Ad esempio, un istituto superiore con circa 30 classi che può arrivare ad una giacenza media annuale di 700.000 euro, riceve dalla sua banca un contributo annuale che si aggira sui 5.000 euro, una direzione didattica che ha giacenza media inferiore non riceve quasi mai più di 1.000 euro. Considerato che un istituto scolastico, al di là di questo contributo della banca, raramente riceve con continuità donazioni da altri soggetti privati o imprese è ragionevole ritenere che, se ogni scuola riceve in media 2.500 euro moltiplicati per 10.769 quale è il numero delle istituzioni scolastiche, non si superano i 27 milioni di euro in un anno.
Il donatore improbabile
Ma anche a voler ammettere che d’ora in poi aumenteranno le donazioni, è del tutto impensabile che queste possano superare i finanziamenti (85 milioni di euro) che sono stati sottratti alla scuola statale in anticipo.

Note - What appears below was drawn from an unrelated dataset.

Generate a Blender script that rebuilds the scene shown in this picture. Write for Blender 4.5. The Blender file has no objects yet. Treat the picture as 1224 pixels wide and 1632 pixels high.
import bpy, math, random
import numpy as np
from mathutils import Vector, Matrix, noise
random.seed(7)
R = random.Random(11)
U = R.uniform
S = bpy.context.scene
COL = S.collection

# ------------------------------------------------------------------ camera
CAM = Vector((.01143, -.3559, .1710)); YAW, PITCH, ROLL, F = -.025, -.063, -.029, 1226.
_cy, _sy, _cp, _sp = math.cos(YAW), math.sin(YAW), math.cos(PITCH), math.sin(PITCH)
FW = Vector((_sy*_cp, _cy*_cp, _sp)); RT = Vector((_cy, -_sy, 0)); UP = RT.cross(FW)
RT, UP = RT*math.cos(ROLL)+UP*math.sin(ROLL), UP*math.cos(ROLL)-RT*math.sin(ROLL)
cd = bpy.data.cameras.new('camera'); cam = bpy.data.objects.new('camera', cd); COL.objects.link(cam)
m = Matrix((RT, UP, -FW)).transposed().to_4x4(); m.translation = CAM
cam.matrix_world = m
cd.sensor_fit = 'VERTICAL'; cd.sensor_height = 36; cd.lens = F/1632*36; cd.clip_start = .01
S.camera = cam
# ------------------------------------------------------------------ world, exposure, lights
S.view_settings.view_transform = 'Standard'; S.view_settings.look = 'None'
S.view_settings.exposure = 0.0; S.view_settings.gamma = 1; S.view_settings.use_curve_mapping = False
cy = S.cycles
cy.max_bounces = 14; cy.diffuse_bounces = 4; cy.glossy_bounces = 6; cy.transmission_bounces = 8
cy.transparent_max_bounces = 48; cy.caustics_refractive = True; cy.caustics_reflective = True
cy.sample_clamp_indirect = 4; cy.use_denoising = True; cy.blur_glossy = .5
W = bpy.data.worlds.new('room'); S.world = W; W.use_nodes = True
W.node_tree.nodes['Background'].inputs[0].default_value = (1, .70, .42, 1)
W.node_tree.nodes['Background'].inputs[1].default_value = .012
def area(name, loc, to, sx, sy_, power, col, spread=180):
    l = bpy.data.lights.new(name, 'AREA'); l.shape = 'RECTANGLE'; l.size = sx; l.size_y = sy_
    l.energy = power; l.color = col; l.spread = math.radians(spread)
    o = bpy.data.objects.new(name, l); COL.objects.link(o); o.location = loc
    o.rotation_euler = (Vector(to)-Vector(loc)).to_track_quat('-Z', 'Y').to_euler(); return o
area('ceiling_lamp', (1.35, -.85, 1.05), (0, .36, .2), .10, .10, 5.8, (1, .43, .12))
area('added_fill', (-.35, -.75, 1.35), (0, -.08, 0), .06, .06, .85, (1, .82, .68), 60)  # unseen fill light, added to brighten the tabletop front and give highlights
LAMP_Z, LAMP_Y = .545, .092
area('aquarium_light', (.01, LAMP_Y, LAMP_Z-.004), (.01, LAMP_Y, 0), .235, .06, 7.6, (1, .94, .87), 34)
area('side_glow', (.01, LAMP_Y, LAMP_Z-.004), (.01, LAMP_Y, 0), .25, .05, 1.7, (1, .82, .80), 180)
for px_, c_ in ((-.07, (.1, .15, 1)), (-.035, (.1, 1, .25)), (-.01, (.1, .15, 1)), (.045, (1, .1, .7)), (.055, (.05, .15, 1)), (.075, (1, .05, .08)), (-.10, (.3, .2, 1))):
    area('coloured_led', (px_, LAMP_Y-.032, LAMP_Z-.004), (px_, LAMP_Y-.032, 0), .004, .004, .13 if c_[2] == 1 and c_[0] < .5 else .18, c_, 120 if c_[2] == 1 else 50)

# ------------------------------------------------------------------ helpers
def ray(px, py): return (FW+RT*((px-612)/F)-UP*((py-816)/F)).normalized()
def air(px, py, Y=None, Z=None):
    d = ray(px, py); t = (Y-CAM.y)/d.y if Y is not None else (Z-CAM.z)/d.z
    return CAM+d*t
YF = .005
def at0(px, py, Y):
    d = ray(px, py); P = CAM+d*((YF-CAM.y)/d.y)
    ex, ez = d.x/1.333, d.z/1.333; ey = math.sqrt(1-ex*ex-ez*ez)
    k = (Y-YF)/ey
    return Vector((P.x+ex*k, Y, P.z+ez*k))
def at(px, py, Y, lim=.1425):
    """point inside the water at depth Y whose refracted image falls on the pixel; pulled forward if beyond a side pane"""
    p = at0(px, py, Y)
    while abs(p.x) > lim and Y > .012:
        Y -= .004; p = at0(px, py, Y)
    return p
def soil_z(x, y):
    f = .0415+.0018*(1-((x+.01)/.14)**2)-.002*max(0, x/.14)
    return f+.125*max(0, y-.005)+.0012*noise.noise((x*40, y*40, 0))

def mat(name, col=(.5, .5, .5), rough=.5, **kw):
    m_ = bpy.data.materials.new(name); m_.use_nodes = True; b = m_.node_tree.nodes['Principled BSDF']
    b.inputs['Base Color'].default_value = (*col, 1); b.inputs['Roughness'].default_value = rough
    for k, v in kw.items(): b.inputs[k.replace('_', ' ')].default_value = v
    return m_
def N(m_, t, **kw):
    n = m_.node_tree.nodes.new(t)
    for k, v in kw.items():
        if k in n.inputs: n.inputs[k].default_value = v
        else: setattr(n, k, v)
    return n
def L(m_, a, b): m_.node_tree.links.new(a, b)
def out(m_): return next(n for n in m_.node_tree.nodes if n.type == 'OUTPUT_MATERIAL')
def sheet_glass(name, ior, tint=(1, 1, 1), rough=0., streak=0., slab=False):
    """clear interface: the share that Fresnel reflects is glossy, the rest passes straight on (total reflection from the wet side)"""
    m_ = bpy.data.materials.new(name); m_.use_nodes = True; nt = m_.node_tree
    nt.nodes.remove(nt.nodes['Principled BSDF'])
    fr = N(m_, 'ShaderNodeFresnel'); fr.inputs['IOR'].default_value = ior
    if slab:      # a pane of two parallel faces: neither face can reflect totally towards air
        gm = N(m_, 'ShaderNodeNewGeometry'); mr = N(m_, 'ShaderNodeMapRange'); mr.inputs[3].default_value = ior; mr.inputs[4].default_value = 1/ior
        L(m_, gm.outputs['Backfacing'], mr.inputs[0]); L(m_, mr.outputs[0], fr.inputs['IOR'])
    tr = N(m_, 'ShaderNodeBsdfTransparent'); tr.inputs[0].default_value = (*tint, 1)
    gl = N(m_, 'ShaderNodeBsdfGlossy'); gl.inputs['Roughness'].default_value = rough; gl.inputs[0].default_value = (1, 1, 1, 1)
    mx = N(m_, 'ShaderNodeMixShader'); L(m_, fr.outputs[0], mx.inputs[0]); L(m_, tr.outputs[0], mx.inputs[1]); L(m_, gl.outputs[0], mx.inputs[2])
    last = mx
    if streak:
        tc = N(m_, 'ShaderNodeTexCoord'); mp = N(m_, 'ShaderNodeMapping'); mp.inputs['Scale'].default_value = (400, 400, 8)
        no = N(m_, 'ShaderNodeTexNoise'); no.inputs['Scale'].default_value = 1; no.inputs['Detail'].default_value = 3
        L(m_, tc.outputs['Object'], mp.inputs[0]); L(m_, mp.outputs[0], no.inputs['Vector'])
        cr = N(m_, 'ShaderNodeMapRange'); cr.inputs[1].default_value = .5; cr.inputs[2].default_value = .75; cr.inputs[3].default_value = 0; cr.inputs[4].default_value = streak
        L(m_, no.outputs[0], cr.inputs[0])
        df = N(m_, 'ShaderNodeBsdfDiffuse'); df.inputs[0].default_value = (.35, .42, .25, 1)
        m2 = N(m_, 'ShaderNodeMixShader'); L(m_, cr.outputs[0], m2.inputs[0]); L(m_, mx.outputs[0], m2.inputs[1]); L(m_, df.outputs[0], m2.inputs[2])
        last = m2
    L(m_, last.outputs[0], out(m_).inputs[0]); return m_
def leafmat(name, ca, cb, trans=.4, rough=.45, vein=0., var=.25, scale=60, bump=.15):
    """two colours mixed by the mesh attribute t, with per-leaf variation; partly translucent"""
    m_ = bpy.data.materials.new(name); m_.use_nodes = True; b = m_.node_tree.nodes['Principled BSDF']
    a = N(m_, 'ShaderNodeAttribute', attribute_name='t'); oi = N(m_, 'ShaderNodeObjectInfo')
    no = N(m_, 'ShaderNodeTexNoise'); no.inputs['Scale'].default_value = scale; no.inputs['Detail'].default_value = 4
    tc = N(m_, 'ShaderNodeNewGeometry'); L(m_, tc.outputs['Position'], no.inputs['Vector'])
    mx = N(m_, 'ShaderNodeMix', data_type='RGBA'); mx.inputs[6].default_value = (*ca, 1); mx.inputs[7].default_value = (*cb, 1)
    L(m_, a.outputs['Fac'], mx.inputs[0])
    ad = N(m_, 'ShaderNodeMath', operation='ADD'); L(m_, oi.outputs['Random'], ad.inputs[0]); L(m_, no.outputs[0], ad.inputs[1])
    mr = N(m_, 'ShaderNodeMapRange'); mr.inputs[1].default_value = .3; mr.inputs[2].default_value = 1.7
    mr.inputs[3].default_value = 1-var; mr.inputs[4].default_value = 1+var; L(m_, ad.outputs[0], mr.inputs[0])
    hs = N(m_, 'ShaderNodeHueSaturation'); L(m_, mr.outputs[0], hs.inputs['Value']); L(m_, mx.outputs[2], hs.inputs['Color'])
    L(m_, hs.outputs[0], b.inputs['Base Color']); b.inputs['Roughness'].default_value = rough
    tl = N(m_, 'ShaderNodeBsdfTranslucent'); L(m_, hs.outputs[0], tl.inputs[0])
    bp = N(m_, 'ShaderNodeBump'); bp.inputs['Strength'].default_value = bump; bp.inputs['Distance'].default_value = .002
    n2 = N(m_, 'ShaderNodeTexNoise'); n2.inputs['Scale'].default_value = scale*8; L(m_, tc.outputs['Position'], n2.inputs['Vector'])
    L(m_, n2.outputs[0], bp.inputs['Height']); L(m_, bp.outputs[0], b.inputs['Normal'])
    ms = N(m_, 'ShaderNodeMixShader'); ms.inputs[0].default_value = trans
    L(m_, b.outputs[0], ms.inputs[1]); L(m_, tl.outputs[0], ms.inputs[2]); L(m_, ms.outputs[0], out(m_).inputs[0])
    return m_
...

Anche la Corte dei Conti solleva perplessità sulla reale possibilità delle scuole di reperire risorse aggiuntive sotto il profilo dello “sponsoring” che in una indagine sulla riorganizzazione dell’amministrazione scolastica dello scorso febbraio scriveva :
“L’analisi delle relazioni ha inoltre evidenziato una scarsa capacità da parte delle Istituzioni scolastiche di attrarre finanziamenti da parte di privati o di altri Enti”.
Soldi pubblici e profitti privati
Ma se la scuola ci rimette, ci chiediamo: chi ci guadagna?
Il Decreto sulle liberalizzazioni di Bersani mette sullo stesso piano la scuola statale ed altri soggetti come le banche, i privati e le scuole non statali. Quest’ultime, infatti, sono state assimilate alle onlus proprio come le scuole statali!
Noi siamo convinti che l’uso e la destinazione delle risorse non sia mai un fatto neutro, ecco perché esprimiamo tutta la nostra contrarietà a provvedimenti che nel sottrarre risorse al sistema pubblico di istruzione ampliano, invece, le opportunità per i soggetti privati.